How could all of our MHAs and MPS sit around while our resources were being lobbied right out of the province for some other province's benefit and for them not to have made a squeak?

How do you "lobby" a resource away?

Who did this "lobbying"?

Bearing in mind that provincial resources are under the province's jurisdiction, what to MPs have to do with anything?

Which provinces "got" military bases lately? In your answer, you may wish to note that there are fewer bases now than there were 20 years ago, right across the board.

And regarding "federal offices", how many provinces have a larger federal civil service presence, given its population, than NL?

Anonymous said...

WJM you are not that inept in that you do not know the workings and dealings of lobbyists and how they work to influence and control the psyches of politicians, or are you WJM?

Of course it doesn't have to be a politician who is being lobbied, it could be just about anybody.
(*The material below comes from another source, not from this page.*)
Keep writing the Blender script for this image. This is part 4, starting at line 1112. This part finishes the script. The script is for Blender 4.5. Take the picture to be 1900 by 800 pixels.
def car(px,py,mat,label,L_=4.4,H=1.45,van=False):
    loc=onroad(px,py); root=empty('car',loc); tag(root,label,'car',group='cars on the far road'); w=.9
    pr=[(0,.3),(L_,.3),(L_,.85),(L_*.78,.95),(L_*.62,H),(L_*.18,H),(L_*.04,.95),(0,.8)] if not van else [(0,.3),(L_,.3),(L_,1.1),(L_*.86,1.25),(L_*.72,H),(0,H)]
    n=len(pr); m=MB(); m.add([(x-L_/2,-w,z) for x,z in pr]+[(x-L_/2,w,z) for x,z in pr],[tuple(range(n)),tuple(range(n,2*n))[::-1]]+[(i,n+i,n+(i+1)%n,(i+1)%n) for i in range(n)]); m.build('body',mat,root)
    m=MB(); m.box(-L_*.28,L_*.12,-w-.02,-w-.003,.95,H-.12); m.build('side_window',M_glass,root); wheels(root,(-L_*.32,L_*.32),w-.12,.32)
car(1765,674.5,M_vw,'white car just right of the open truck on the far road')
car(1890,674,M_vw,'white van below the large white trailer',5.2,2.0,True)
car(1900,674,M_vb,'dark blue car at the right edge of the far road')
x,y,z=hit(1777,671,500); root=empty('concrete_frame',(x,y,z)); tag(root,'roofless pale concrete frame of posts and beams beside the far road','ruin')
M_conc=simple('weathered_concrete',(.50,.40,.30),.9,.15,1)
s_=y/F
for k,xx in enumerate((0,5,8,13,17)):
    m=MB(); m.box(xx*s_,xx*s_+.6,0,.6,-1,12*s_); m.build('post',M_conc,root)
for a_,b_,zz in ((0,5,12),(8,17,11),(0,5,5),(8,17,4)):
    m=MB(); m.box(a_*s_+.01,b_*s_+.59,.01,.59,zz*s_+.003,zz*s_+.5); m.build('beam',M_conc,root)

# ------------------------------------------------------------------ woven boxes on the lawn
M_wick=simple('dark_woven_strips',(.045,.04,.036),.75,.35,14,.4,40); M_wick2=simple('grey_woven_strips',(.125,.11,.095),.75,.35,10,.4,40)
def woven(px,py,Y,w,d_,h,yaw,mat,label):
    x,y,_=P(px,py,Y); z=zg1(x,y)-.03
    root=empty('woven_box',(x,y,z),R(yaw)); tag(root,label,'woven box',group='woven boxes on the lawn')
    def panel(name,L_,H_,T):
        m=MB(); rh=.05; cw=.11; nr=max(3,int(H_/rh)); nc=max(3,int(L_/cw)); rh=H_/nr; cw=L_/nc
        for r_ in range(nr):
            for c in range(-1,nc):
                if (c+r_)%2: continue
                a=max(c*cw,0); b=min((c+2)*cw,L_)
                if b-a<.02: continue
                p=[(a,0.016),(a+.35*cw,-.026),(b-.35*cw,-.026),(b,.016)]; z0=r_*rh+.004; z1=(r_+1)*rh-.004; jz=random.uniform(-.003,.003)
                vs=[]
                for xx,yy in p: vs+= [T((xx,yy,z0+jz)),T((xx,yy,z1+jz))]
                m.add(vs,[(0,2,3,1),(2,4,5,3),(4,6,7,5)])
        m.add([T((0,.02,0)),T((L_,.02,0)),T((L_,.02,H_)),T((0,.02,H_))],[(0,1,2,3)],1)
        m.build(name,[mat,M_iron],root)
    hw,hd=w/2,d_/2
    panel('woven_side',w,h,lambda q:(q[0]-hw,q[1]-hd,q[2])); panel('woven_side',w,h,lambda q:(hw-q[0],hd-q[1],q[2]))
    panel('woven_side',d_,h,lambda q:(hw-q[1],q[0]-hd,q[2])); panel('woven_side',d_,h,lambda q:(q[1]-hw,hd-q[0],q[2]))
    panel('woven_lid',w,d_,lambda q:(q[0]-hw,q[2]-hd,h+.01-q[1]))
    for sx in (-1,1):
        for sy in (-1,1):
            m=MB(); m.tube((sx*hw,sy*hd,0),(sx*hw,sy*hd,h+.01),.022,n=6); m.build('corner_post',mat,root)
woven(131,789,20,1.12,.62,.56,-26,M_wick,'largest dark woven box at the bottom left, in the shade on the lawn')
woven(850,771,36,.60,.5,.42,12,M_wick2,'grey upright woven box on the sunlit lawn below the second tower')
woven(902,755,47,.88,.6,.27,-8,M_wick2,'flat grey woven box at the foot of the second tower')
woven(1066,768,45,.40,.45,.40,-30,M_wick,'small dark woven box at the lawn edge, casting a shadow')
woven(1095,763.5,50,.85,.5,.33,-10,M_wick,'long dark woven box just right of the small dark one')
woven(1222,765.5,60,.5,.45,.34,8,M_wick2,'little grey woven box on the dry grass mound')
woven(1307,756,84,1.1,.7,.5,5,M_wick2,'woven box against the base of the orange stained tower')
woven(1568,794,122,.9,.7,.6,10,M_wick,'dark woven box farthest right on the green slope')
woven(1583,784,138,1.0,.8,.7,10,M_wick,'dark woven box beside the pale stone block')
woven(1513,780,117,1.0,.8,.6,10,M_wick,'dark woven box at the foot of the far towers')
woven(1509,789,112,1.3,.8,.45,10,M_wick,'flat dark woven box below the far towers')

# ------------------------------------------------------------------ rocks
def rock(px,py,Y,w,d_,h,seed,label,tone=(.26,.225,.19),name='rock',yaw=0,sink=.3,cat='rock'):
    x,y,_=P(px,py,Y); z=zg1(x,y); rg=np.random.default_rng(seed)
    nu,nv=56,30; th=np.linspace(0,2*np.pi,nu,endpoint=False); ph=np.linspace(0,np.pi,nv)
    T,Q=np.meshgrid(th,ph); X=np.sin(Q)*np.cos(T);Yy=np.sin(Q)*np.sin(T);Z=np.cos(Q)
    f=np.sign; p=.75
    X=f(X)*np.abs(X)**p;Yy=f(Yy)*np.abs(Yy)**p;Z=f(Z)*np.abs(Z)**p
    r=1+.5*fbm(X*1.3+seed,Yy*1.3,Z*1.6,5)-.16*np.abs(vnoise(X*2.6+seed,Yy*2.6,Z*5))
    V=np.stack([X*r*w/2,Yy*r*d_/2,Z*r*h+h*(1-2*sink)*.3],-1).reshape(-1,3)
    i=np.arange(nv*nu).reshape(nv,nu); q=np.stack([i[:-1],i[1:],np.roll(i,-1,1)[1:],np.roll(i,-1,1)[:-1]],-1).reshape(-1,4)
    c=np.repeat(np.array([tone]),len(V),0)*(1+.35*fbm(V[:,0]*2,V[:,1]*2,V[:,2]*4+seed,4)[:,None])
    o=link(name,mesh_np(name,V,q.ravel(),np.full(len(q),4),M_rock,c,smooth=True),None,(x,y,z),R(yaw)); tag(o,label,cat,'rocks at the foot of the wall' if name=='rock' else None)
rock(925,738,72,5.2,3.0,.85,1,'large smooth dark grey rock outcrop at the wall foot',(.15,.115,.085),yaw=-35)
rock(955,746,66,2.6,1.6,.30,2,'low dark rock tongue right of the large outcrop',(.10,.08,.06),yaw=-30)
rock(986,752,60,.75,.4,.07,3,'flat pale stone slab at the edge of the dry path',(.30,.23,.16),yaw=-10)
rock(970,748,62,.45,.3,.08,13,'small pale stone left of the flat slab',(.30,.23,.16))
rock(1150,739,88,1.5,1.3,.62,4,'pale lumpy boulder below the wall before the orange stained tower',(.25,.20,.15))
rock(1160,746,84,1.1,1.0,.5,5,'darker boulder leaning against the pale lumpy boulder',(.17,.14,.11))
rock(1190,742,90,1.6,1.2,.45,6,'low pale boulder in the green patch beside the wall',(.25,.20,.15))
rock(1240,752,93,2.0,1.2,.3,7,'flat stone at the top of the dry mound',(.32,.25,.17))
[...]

From time to time most everybody will be lobbied on behalf of somebody to influence that person to direct something their way. It could be a small favor being lobbied for, as small as getting a date with some particular girl or boy, or it could be as large as a resource being lobbied for, for instance the Upper Churchill Hydro-electric energy project or the Voisey'sBay Nickel Project. We saw what happened there in both of those cases.

When politicians of this province allow themselves to be lobbied on our resources that result in the resource being exported out of this province for some other place's benefit, well I would file that under 'traitorism'. We have seen too much of that activity occur over the years that has caused this province to be filed under "have not" or a 'welfare' province. As a result, we, Newfoundlanders and Labradorians, are forever fighting off the prejudices of the other provinces over name-calling when the same provinces are benefitting from our resources.

One way of stopping that is for politicians to stop allowing themselves to become victims of lobbyists who influence them, into siding with them, and as a result other places acquiring ownership of our resources to benefit them in creating economies.

Politicians know it is morally wrong when we need our resources here to create economies here, so why do they allow it to happen?